Last week, immigration judges in San Francisco issued more than 800 in absentia deportation orders — rulings against people who never showed up for their hearings. The figure comes from Milli Atkinson, director of the immigrant legal defense program at the San Francisco Bar Association, who reported it to KQED.
An in absentia ruling means this: a person misses their hearing, and the court automatically orders their removal. The consequences are severe — years-long bars on reentry, loss of eligibility for immigration benefits, and an open warrant for ICE to detain and deport at any time.
What Happened
Observers noticed something unusual during the week of March 17. Judges from the immigration court in Concord were reassigned to San Francisco. Instead of the standard schedule — one morning session, one afternoon — hearings ran back to back with no breaks. Each session called 20 to 30 people simultaneously.

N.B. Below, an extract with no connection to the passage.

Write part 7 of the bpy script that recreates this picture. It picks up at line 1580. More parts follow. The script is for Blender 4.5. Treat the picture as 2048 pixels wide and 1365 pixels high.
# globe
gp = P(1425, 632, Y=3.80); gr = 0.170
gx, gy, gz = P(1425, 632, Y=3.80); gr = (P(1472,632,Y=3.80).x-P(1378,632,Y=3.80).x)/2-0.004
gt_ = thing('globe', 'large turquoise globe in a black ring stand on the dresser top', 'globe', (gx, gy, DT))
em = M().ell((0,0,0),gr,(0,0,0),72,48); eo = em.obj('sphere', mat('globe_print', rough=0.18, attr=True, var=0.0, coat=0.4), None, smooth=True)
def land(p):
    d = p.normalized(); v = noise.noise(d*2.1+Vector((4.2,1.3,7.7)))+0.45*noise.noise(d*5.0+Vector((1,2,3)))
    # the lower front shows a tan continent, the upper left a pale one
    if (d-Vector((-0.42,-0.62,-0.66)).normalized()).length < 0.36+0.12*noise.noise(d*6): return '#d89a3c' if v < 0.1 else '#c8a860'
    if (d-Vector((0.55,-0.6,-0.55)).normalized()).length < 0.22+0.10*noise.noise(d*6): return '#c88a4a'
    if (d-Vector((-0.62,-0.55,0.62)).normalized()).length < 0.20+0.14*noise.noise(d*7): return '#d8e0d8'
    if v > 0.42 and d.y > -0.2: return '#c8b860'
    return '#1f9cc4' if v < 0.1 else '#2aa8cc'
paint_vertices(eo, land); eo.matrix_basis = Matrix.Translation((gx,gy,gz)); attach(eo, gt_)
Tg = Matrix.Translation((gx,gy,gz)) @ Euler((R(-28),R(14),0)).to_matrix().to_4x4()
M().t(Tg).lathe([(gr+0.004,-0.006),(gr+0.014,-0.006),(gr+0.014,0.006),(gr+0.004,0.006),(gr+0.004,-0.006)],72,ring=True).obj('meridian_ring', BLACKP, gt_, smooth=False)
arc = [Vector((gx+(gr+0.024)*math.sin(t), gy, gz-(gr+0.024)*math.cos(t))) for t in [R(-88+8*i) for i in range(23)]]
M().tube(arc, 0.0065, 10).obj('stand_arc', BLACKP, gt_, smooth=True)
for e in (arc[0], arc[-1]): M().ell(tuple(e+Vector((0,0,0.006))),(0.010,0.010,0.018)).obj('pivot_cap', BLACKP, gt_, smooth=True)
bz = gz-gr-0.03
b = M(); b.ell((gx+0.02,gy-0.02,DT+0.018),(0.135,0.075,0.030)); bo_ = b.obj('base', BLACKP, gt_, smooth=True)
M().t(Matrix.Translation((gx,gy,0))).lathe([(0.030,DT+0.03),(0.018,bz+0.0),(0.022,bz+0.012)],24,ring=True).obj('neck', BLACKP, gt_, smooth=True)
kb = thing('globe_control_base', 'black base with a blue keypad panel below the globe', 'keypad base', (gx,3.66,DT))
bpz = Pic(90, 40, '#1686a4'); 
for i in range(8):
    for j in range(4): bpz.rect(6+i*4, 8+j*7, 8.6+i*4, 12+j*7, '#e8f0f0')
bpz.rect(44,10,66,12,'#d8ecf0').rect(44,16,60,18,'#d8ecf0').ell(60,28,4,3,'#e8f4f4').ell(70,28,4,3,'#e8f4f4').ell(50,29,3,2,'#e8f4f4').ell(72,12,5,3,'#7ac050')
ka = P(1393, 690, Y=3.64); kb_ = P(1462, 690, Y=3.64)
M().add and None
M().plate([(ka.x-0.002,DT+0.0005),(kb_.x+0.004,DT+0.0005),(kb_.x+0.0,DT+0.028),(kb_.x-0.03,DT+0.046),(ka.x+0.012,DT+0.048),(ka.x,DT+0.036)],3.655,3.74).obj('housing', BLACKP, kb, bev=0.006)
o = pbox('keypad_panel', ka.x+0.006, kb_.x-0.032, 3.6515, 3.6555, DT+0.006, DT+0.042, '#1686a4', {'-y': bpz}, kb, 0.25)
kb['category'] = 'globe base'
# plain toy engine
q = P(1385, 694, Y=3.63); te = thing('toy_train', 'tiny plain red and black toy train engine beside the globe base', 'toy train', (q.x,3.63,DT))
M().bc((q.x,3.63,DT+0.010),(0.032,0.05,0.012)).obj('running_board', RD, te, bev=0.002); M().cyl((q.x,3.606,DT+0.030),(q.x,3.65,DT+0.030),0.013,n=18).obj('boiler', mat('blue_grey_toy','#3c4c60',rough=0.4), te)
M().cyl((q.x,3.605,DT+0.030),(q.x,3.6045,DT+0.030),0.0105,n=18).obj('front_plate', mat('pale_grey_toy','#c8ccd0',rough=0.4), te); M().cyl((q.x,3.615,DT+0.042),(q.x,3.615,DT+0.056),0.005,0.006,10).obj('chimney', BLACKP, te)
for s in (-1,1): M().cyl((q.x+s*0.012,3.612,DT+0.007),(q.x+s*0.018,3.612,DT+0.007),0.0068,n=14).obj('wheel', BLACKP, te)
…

At one hearing, 77 people were summoned. Three appeared. The remaining 74 received deportation orders.
Under normal circumstances, five to ten people fail to appear at any given hearing. Eight hundred in a single week is a number that has no precedent. Atkinson believes the real figure is even higher — not every hearing had observers present.
Why People Didn’t Come
Many simply didn’t know their hearings had been moved. The San Francisco immigration court system descended into chaos: hearing dates were rescheduled without warning, some pushed back by two years from their original dates, others pulled forward with days’ notice. Notices went out by mail — to outdated addresses, with misspelled names.
Shira Levine, a former immigration judge fired by the Trump administration in September 2025, told Mission Local she knew of cases where people were initially scheduled years out and then received letters demanding they appear within days.
Fear was the other factor. After ICE began arresting immigrants outside courthouse buildings, many stopped coming to hearings altogether. In December 2025, federal judge Casey Pitts banned ICE arrests near courts in the San Francisco region. But the fear has not gone away.
What Has Happened to the Court
The immigration court at 100 Montgomery Street is the largest in Northern California and handles most Bay Area cases. At the start of 2025, it had 21 judges. According to Mission Local, two remain. Twelve were fired; the rest retired, requested transfers, or were reassigned. Some cases are now heard by a judge in San Diego, by video.
The court is scheduled to close by the end of 2026 — the building’s lease on Montgomery Street is not being renewed. KQED reports the remaining cases are expected to move to the Concord court. The court’s current backlog: 120,000 unresolved cases.
What It Means
Atkinson said the court appeared to be scheduling hearings in ways designed to ensure people wouldn’t appear — mass summons, compressed timelines, notices that never reached recipients. In her assessment, the pattern looks like a procedural mechanism to strip people of the opportunity to seek asylum.
The only way to undo an in absentia deportation order is to file a motion to reopen — and to prove either exceptional circumstances, such as a serious illness, or that the hearing notice was never received. Both paths require an attorney. Most of those affected don’t have one.
The Executive Office for Immigration Review, the federal agency that oversees immigration courts, did not respond to KQED’s request for comment.